Nevada Schools and Libraries Get $168K Federal Boost for Broadband Access
The E-Rate award comes as rural Nevada communities increasingly depend on schools and libraries for internet access after the federal home broadband subsidy program expired.
Nevada schools and libraries are receiving $168,752 in federal broadband funding to help keep students and patrons connected to the internet, part of the long-running E-Rate program that has become one of the few reliable lifelines for digitally underserved communities across the state.
The award, administered by the Federal Communications Commission through its Universal Service Fund, provides discounts of 20% to 90% on broadband and networking costs, with the deepest subsidies going to schools and libraries in low-income and rural areas. Nevada's geography makes that especially relevant: the state is the seventh largest by area but has a population of only about 3.2 million, with vast rural stretches across counties like Nye, Elko, and Humboldt where private broadband carriers have little financial incentive to build.

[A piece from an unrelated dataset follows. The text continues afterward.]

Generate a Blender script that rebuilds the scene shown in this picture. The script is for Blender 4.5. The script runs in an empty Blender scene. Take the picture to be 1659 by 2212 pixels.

In many of those communities, a school or library is the only place residents can reliably get online. That reality has grown sharper since June 2024, when the federal Affordable Connectivity Program expired, eliminating home broadband subsidies for roughly 23 million low-income households nationwide. Schools and libraries have effectively absorbed more of that demand.
E-Rate, created by the Telecommunications Act of 1996, has distributed more than $50 billion to connect schools and libraries over nearly three decades. A 2014 overhaul refocused it on high-speed broadband and Wi-Fi rather than basic telephone service. The program is funded through fees on telecommunications carriers, which typically pass the cost on to consumers as line items on phone bills.
At $168,752, this Nevada award is modest relative to the program's roughly $2 to $4 billion in annual national disbursements, similar to recent E-Rate awards in other states like Wisconsin. The specific Nevada institutions receiving the money aren't named in the federal record, and identifying them through the USAC administrator database would clarify exactly where the funds are headed.
Nevada is also awaiting the broader rollout of approximately $416 million in federal BEAD program funding meant to expand physical broadband infrastructure in underserved areas, though that buildout is still years from completion. Until then, E-Rate funding remains a key tool keeping classroom and library connections running.